Scenes as source code.
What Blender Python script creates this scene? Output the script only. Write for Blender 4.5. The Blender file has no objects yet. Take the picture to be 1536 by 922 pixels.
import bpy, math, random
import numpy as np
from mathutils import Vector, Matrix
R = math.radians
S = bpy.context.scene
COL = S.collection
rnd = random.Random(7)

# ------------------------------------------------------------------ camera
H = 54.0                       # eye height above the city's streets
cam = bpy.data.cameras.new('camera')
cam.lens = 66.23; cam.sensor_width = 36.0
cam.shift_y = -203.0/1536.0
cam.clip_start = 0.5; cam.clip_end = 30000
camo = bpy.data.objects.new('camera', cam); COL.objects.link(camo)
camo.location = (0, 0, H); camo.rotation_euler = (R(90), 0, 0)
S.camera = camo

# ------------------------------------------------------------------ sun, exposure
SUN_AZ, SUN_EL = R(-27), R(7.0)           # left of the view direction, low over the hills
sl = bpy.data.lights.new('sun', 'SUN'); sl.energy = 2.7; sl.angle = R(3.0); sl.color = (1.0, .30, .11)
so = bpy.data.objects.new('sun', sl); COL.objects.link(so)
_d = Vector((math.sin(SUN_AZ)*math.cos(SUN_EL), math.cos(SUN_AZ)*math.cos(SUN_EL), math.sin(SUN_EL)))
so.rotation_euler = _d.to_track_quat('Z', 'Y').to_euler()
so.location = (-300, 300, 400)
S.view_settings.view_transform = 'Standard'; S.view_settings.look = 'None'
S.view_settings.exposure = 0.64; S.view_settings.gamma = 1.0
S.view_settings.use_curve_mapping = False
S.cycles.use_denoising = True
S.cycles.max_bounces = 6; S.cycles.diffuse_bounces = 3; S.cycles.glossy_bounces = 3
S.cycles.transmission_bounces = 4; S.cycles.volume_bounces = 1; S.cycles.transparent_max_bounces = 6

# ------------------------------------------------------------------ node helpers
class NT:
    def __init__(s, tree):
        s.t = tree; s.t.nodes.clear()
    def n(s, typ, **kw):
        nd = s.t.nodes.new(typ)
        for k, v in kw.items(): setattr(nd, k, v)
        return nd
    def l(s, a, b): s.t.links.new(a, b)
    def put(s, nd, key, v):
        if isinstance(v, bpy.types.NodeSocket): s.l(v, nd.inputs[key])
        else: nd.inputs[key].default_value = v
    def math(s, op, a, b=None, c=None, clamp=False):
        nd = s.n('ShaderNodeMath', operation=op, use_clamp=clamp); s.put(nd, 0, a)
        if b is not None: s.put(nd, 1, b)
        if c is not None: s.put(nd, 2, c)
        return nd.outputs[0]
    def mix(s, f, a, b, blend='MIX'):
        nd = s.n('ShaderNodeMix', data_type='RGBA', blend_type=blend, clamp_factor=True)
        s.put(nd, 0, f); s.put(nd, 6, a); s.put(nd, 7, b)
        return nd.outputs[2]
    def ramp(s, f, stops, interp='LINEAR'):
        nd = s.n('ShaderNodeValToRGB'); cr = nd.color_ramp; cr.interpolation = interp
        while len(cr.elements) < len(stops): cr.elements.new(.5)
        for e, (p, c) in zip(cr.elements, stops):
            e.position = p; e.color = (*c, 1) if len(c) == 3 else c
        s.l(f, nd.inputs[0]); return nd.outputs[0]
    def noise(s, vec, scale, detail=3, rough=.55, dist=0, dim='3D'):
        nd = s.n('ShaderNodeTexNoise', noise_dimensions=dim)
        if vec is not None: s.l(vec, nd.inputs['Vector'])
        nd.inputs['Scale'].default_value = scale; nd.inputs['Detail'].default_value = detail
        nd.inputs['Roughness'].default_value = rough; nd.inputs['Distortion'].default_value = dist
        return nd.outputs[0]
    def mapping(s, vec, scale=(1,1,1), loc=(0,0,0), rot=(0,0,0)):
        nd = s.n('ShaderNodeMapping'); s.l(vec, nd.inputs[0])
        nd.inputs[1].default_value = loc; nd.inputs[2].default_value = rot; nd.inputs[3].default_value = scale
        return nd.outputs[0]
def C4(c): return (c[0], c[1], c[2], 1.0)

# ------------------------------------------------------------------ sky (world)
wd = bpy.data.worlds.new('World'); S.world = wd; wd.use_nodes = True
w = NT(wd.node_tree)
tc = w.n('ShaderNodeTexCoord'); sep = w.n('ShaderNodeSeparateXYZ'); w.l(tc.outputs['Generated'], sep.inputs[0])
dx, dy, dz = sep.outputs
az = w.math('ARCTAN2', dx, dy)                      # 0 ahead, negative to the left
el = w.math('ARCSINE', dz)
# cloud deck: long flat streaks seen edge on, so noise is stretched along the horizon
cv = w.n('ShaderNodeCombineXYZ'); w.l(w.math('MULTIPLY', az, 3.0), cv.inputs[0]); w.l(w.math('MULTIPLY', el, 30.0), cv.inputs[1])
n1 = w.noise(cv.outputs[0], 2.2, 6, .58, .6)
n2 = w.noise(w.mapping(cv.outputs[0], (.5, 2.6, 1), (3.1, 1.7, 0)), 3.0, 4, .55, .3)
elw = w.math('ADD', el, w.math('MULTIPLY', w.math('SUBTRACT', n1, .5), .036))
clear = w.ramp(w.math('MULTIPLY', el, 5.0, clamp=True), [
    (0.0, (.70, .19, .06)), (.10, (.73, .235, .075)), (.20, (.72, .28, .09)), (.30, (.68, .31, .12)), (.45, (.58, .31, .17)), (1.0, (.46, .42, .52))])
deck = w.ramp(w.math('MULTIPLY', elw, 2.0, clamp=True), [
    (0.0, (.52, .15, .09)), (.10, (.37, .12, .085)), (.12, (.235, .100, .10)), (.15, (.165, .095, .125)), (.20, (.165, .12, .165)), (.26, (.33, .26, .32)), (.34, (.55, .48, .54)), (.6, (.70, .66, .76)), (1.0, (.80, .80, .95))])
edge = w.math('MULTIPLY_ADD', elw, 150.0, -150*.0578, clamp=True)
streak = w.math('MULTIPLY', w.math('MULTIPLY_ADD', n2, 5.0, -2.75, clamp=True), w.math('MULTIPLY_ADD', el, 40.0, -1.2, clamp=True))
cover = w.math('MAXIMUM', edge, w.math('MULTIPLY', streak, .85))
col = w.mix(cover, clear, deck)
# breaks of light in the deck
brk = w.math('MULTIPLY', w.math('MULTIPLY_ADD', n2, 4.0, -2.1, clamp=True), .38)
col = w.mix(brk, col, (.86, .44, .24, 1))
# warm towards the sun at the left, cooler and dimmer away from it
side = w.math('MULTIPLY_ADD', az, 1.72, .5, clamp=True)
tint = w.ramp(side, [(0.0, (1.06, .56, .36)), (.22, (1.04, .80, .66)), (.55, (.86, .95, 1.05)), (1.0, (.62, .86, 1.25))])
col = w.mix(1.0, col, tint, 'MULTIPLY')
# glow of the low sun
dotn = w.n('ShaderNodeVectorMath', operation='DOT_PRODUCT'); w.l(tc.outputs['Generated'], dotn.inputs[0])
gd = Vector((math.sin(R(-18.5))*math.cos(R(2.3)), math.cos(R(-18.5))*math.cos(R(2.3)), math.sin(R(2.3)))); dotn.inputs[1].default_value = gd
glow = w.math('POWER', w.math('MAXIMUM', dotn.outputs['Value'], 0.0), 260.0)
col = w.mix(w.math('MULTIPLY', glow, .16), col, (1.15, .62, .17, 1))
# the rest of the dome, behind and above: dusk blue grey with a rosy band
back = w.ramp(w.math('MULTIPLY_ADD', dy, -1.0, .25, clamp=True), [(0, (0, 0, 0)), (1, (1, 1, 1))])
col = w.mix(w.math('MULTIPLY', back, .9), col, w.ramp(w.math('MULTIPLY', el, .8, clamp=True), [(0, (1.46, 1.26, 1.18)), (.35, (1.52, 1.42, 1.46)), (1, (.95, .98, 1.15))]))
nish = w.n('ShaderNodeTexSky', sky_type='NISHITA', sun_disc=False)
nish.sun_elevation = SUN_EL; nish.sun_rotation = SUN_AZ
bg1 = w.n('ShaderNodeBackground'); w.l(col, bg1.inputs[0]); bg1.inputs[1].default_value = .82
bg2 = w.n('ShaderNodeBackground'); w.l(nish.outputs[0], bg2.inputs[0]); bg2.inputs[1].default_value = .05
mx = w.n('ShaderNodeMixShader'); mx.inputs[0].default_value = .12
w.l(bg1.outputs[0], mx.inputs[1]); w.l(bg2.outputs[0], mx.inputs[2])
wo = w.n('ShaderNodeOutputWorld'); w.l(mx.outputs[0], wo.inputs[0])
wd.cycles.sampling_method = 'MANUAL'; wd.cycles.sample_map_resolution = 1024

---

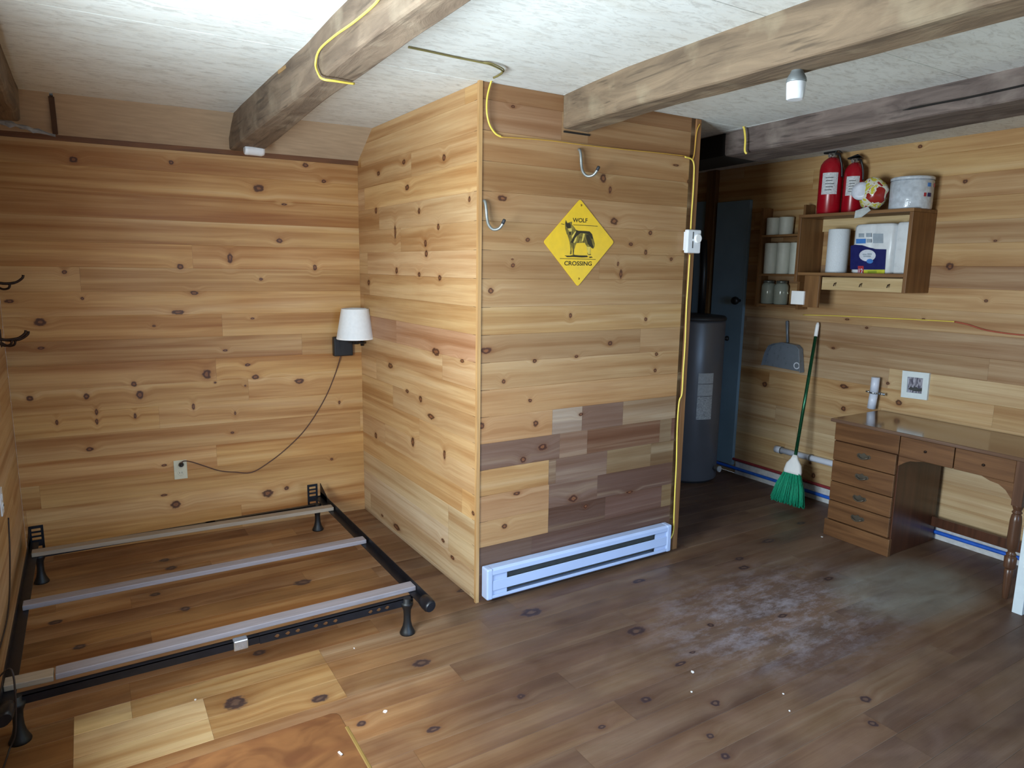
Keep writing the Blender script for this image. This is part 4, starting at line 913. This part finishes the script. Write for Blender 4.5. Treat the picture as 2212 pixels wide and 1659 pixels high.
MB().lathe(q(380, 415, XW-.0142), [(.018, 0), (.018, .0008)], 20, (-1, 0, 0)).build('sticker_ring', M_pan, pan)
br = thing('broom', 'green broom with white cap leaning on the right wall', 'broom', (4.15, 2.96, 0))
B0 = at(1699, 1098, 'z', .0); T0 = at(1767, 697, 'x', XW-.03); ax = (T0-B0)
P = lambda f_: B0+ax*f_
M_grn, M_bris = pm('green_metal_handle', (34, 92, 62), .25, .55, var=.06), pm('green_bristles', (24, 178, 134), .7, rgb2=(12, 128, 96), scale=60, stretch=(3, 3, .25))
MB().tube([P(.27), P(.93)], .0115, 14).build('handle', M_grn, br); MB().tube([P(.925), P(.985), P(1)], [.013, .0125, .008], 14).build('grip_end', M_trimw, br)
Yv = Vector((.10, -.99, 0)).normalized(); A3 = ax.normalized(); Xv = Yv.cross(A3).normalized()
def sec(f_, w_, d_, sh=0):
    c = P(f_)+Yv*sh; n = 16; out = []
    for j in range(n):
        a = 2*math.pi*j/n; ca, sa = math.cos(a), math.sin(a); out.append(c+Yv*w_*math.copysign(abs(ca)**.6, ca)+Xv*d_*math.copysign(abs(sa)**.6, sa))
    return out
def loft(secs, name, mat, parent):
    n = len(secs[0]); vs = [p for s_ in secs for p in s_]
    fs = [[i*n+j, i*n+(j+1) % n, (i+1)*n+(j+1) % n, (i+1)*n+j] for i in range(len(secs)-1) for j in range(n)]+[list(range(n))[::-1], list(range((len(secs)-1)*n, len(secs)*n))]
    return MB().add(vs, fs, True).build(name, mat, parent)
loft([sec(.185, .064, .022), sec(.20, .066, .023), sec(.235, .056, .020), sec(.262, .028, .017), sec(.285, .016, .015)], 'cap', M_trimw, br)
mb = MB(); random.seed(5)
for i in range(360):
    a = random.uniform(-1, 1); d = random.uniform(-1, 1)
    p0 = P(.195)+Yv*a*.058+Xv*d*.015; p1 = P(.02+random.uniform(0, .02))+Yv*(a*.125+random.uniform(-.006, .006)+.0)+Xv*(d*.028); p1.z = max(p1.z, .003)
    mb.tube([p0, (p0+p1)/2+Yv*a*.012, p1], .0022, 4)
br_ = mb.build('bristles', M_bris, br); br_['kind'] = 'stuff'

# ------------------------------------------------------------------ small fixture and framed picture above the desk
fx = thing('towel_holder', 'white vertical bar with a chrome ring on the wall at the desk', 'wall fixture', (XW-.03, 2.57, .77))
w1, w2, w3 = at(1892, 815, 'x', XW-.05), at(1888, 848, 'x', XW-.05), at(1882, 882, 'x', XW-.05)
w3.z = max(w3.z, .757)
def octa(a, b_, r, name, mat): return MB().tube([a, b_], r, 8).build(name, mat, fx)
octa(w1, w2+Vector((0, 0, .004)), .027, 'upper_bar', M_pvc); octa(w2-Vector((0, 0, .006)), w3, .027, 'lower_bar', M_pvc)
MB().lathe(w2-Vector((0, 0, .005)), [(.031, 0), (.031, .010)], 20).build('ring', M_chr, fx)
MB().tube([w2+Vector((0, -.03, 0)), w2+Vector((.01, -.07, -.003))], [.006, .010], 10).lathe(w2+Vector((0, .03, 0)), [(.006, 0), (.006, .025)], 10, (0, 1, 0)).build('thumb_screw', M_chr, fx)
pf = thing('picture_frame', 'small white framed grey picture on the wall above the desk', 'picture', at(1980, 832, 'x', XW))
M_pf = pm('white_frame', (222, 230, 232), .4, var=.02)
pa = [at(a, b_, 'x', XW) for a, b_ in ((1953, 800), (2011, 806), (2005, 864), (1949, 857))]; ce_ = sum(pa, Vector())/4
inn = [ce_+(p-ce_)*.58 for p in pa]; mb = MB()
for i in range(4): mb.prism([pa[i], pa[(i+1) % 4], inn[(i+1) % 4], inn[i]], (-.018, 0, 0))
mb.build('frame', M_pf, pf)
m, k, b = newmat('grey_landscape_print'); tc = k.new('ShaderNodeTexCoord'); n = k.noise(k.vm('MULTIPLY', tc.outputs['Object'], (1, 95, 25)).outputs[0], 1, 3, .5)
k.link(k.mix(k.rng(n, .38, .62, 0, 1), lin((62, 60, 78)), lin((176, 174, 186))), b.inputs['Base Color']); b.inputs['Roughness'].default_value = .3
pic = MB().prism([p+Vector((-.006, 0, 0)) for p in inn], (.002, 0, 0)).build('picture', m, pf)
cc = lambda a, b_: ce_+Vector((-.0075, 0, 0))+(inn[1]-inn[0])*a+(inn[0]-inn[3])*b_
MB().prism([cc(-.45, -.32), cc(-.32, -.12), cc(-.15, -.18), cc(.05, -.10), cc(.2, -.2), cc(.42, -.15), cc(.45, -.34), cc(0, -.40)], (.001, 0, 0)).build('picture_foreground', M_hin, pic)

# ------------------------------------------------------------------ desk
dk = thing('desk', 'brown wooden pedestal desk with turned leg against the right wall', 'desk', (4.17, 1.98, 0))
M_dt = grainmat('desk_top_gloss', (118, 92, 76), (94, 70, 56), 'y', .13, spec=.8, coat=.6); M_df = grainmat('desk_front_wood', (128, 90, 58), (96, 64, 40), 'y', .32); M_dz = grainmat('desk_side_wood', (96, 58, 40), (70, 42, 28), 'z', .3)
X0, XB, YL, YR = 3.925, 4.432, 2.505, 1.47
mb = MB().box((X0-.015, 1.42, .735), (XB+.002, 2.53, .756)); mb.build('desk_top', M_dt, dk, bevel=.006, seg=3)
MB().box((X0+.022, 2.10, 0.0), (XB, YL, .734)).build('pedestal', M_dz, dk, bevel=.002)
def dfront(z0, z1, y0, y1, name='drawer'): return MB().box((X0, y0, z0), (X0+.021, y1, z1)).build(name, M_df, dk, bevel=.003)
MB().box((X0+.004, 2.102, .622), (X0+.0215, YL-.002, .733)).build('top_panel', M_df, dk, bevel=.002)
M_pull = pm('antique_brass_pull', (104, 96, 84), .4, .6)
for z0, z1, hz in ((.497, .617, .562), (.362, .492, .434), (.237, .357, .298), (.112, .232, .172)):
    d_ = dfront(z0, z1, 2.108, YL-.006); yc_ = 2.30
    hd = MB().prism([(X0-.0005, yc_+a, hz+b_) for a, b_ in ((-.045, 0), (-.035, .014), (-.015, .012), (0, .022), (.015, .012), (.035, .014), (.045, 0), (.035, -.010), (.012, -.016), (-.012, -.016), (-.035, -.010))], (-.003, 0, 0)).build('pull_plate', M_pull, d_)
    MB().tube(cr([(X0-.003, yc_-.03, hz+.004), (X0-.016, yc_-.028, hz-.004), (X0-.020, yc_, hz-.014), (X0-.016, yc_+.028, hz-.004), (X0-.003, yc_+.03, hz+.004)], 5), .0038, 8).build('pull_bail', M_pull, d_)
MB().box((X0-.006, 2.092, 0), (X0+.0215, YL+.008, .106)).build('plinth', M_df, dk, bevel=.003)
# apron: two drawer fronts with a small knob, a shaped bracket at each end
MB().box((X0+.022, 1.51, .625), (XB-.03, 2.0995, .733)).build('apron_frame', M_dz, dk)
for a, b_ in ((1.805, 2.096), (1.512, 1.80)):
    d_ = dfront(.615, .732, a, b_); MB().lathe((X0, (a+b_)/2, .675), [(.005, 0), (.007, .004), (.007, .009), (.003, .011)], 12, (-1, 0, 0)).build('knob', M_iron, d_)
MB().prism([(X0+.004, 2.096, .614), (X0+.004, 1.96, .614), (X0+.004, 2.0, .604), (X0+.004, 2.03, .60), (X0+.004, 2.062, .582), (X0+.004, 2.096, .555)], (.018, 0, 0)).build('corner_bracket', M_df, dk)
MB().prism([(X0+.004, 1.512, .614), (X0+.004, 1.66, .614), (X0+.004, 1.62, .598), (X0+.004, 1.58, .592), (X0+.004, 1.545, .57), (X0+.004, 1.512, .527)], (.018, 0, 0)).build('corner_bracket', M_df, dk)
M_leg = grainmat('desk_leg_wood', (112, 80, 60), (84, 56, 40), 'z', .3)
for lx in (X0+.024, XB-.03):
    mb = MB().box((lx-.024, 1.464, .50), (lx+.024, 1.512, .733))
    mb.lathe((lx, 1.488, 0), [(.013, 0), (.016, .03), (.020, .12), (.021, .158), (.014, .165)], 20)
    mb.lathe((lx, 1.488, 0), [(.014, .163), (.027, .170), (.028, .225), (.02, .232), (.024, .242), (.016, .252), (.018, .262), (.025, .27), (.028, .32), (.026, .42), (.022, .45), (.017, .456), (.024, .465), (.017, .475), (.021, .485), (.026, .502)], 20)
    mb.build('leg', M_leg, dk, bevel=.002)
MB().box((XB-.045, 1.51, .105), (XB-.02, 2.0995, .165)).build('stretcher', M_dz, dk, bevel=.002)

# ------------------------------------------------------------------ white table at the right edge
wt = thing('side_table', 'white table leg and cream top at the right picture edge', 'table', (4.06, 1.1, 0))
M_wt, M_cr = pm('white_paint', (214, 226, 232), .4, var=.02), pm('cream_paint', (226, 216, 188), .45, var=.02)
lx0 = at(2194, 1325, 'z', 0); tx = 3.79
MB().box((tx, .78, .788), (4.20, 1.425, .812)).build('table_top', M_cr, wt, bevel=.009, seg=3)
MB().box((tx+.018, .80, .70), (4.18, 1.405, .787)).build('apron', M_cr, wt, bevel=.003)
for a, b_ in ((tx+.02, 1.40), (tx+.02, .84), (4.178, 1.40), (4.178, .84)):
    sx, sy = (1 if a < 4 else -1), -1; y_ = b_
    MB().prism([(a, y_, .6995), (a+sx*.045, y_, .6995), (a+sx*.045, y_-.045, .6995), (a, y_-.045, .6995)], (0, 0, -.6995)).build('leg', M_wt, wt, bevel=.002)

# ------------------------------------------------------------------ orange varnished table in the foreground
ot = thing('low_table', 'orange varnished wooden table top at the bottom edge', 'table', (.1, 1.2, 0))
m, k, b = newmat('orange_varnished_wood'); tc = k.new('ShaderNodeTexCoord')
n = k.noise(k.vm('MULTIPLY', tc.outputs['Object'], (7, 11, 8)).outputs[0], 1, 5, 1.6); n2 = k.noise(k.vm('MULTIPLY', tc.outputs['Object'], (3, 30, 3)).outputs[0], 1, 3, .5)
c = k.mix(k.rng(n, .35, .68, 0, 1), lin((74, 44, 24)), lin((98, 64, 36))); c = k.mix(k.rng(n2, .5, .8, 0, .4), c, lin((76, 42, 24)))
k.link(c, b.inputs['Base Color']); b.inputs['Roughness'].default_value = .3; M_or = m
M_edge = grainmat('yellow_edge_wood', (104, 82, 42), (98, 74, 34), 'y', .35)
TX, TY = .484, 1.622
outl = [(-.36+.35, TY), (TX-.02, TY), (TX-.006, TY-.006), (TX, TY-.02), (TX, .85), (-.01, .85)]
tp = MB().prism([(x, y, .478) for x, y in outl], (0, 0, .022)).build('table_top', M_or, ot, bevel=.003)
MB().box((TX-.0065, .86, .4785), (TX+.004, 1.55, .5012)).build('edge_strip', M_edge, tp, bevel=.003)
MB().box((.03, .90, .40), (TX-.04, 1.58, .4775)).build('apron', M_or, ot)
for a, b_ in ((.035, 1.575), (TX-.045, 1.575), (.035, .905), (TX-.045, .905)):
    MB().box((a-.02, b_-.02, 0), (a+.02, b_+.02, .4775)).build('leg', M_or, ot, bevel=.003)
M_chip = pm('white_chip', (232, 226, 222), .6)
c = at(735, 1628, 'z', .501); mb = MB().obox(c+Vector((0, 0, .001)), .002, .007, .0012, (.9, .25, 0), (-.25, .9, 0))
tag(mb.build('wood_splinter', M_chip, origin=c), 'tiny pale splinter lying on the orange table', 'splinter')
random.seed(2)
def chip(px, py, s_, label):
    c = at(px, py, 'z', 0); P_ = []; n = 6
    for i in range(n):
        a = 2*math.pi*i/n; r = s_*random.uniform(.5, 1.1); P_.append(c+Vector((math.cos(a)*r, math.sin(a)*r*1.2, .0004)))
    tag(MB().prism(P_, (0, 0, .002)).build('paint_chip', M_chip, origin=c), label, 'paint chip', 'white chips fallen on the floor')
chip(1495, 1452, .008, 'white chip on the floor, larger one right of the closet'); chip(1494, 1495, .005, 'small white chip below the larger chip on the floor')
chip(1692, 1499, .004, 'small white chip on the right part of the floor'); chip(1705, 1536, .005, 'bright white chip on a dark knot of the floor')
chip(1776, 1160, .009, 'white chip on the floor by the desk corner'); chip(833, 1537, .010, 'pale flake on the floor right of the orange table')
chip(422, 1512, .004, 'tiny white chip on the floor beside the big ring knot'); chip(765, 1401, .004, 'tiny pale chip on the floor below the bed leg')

GOAL. Copy out exactly the lines from the one containing "What Blender Python" to the one containing "S.cycles.transmission_bounces = 4;", both ends inclusive.

EXPECTED ANSWER.
What Blender Python script creates this scene? Output the script only. Write for Blender 4.5. The Blender file has no objects yet. Take the picture to be 1536 by 922 pixels.
import bpy, math, random
import numpy as np
from mathutils import Vector, Matrix
R = math.radians
S = bpy.context.scene
COL = S.collection
rnd = random.Random(7)

# ------------------------------------------------------------------ camera
H = 54.0                       # eye height above the city's streets
cam = bpy.data.cameras.new('camera')
cam.lens = 66.23; cam.sensor_width = 36.0
cam.shift_y = -203.0/1536.0
cam.clip_start = 0.5; cam.clip_end = 30000
camo = bpy.data.objects.new('camera', cam); COL.objects.link(camo)
camo.location = (0, 0, H); camo.rotation_euler = (R(90), 0, 0)
S.camera = camo

# ------------------------------------------------------------------ sun, exposure
SUN_AZ, SUN_EL = R(-27), R(7.0)           # left of the view direction, low over the hills
sl = bpy.data.lights.new('sun', 'SUN'); sl.energy = 2.7; sl.angle = R(3.0); sl.color = (1.0, .30, .11)
so = bpy.data.objects.new('sun', sl); COL.objects.link(so)
_d = Vector((math.sin(SUN_AZ)*math.cos(SUN_EL), math.cos(SUN_AZ)*math.cos(SUN_EL), math.sin(SUN_EL)))
so.rotation_euler = _d.to_track_quat('Z', 'Y').to_euler()
so.location = (-300, 300, 400)
S.view_settings.view_transform = 'Standard'; S.view_settings.look = 'None'
S.view_settings.exposure = 0.64; S.view_settings.gamma = 1.0
S.view_settings.use_curve_mapping = False
S.cycles.use_denoising = True
S.cycles.max_bounces = 6; S.cycles.diffuse_bounces = 3; S.cycles.glossy_bounces = 3
S.cycles.transmission_bounces = 4; S.cycles.volume_bounces = 1; S.cycles.transparent_max_bounces = 6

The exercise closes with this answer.